Father David Vincent, former vicar general of Jamshedpur Diocese, which includes the home village of the victims, said one victim was Christian.

“His name is James Bhurh, a Munda tribal and a Christian. We can confirm that much. But more details about him or others are not available," Father Vincent told UCA News on Jan. 24.

“We wanted to ascertain certain facts and to provide help for the bereaved families, but police are not allowing outsiders to enter the villages.” 

The mutilated bodies of the men were found inside a jungle, said Auxiliary Bishop Theodore Mascarenhas of Ranchi, the state capital.

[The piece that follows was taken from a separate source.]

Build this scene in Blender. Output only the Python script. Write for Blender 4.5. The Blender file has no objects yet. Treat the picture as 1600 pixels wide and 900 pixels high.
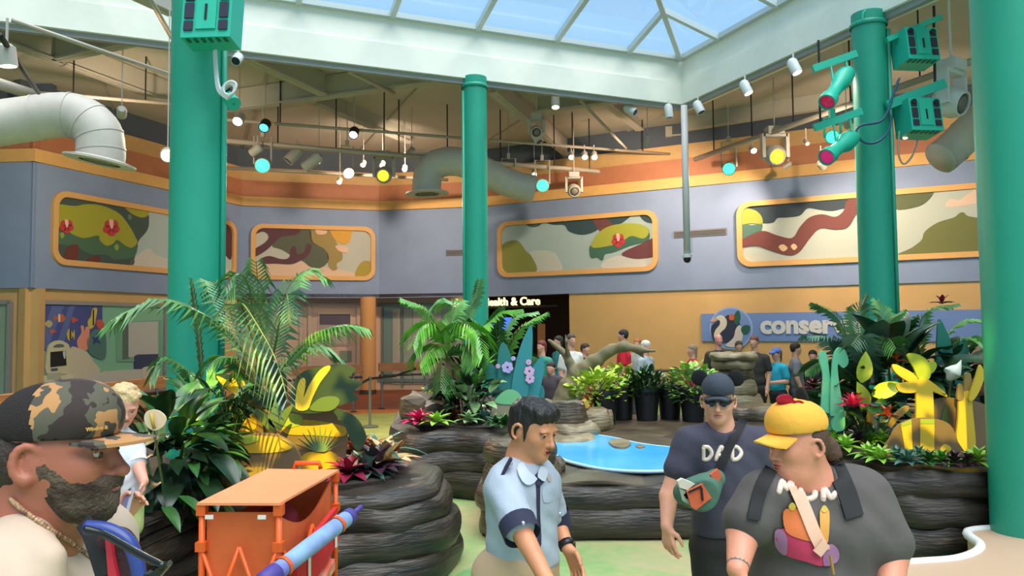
import bpy, bmesh, math, random
import numpy as np
from mathutils import Vector, Matrix
from mathutils.bvhtree import BVHTree
random.seed(7); np.random.seed(7)
SC = bpy.context.scene
COL = SC.collection
# ---------------------------------------------------------------- camera
FPX = 1200.0; CAMZ = 1.98; TILT = math.radians(2.9); ROLL = 0.009
_f = np.array([0, math.cos(TILT), math.sin(TILT)]); _r0 = np.array([1.0, 0, 0]); _u0 = np.cross(_r0, _f)
_r = _r0 * math.cos(ROLL) - _u0 * math.sin(ROLL); _u = _u0 * math.cos(ROLL) + _r0 * math.sin(ROLL)
cam_data = bpy.data.cameras.new('camera'); cam = bpy.data.objects.new('camera', cam_data); COL.objects.link(cam)
cam_data.sensor_width = 36; cam_data.lens = 36 * FPX / 1600; cam_data.clip_end = 200; cam_data.clip_start = .05
cam.matrix_world = Matrix(((_r[0], _u[0], -_f[0], 0), (_r[1], _u[1], -_f[1], 0), (_r[2], _u[2], -_f[2], CAMZ), (0, 0, 0, 1)))
SC.camera = cam
# ---------------------------------------------------------------- world, sun, exposure
SC.view_settings.view_transform = 'Standard'; SC.view_settings.look = 'None'
SC.view_settings.gamma = 1; SC.view_settings.use_curve_mapping = False
SC.view_settings.exposure = 0.74
world = bpy.data.worlds.new('sky'); SC.world = world; world.use_nodes = True
_bg = world.node_tree.nodes['Background']; _bg.inputs[0].default_value = (0.42, 0.70, 1.0, 1); _bg.inputs[1].default_value = 0.64
sun_d = bpy.data.lights.new('sun', 'SUN'); sun_d.energy = 4.2; sun_d.angle = math.radians(60); sun_d.color = (1, .94, .86)
sun = bpy.data.objects.new('sun', sun_d); COL.objects.link(sun); sun.rotation_euler = (math.radians(18), math.radians(12), 0)

# ---------------------------------------------------------------- measuring helpers
def ray(px, py): return _f * FPX + _r * (px - 800) + _u * (450 - py)
def W(px, py, y):                                   # point at world depth y seen at that pixel
    d = ray(px, py); p = d * (y / d[1]); return Vector((p[0], p[1], p[2] + CAMZ))
def G(px, py, z=0.0):                               # point at world height z seen at that pixel
    d = ray(px, py); p = d * ((z - CAMZ) / d[2]); return Vector((p[0], p[1], z))
def L(r, g, b):                                     # sRGB 0-255 -> linear
    return tuple(((c / 255) / 12.92 if c / 255 <= .04045 else ((c / 255 + .055) / 1.055) ** 2.4) for c in (r, g, b))

# ---------------------------------------------------------------- materials
MATS = {}
def mat(name, rgb, rough=.6, metal=0.0, var=0.0, vs=6.0, bump=0.0, bs=40.0, emit=0.0, rgb2=None, spec=.5, stretch=None, sss=0.0, alpha=1.0, trans=0.0):
    if name in MATS: return MATS[name]
    m = bpy.data.materials.new(name); m.use_nodes = True; nt = m.node_tree; b = nt.nodes['Principled BSDF']
    c = L(*rgb); b.inputs['Base Color'].default_value = (*c, 1); b.inputs['Roughness'].default_value = rough; b.inputs['Metallic'].default_value = metal
    b.inputs['Specular IOR Level'].default_value = spec
    if alpha < 1: b.inputs['Alpha'].default_value = alpha
    if trans: b.inputs['Transmission Weight'].default_value = trans
    if sss: b.inputs['Subsurface Weight'].default_value = sss; b.inputs['Subsurface Radius'].default_value = (.01, .004, .002)
    co = None
    if var or bump:
        tc = nt.nodes.new('ShaderNodeTexCoord'); co = tc.outputs['Object']
        if stretch:
            mp = nt.nodes.new('ShaderNodeMapping'); mp.inputs['Scale'].default_value = stretch; nt.links.new(co, mp.inputs[0]); co = mp.outputs[0]
    if var:
        n = nt.nodes.new('ShaderNodeTexNoise'); n.inputs['Scale'].default_value = vs; n.inputs['Detail'].default_value = 4; nt.links.new(co, n.inputs[0])
        cr = nt.nodes.new('ShaderNodeValToRGB')
        c2 = L(*rgb2) if rgb2 else tuple(max(0, x * (1 - var)) for x in c)
        c1 = c if rgb2 else tuple(min(1, x * (1 + var * .6)) for x in c)
        cr.color_ramp.elements[0].position = .35; cr.color_ramp.elements[1].position = .65
        cr.color_ramp.elements[0].color = (*c2, 1); cr.color_ramp.elements[1].color = (*c1, 1)
        nt.links.new(n.outputs[0], cr.inputs[0]); nt.links.new(cr.outputs[0], b.inputs['Base Color'])
    if bump:
        n2 = nt.nodes.new('ShaderNodeTexNoise'); n2.inputs['Scale'].default_value = bs; n2.inputs['Detail'].default_value = 5; nt.links.new(co, n2.inputs[0])
        bp = nt.nodes.new('ShaderNodeBump'); bp.inputs['Strength'].default_value = bump; bp.inputs['Distance'].default_value = .02
        nt.links.new(n2.outputs[0], bp.inputs['Height']); nt.links.new(bp.outputs[0], b.inputs['Normal'])
    if emit:
        b.inputs['Emission Color'].default_value = (*c, 1); b.inputs['Emission Strength'].default_value = emit
    MATS[name] = m; return m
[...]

Church leaders have no details because the crime happened in a remote village with limited transport and communication facilities, said the bishop, a former secretary-general of the Catholic Bishops' Conference of India.

“The police have not identified the murderers or the motive. At this moment, all are speculating but no one has any details,” Bishop Mascarenhas told UCA News on Jan. 24. “We need to wait for the police to complete the probe to know the truth.” 

Suspected political link

Father Vincent said unconfirmed reports suggested three reasons for the murders. Some say they were killed for opposing the Pathalgadi movement, while others say it was due to village rivalry or a political ploy, the priest said.

Many consider the movement was among concerns that alienated tribal people from the pro-Hindu Bharatiya Janata Party and ultimately resulted in the party losing its majority to rule the state in an election last month.

Raghubar Das, the state's former chief minister, has accused Christians and church leaders of supporting the Pathalgadi movement in their efforts to torpedo his government. Christian leaders say their aim was to protect their lands.

Pathalgadi is an ancient tribal tradition of erecting stones or plaques in communities claiming lands. The modern-day movement erects huge stones or plaques with clauses of law carved on them. They also warn outsiders not to enter villages without permission.

The Indian constitution and the Panchayats (Extension to Scheduled Areas) Act, 1996, allow self-rule for tribal people in areas dominated by them. But Das considered self-rule a challenge to the state government led by him.

An alliance of secular parties led by Hemant Soren replaced Das’ government following the December election. Soon after being sworn in as chief minister on Dec. 29, Soren promised to withdraw criminal cases the previous BJP government had filed against those who supported the movement.

Some pro-movement leaders suspect murder charges against Pathalgadi supporters could be a political ploy to tarnish both the ruling government and the movement.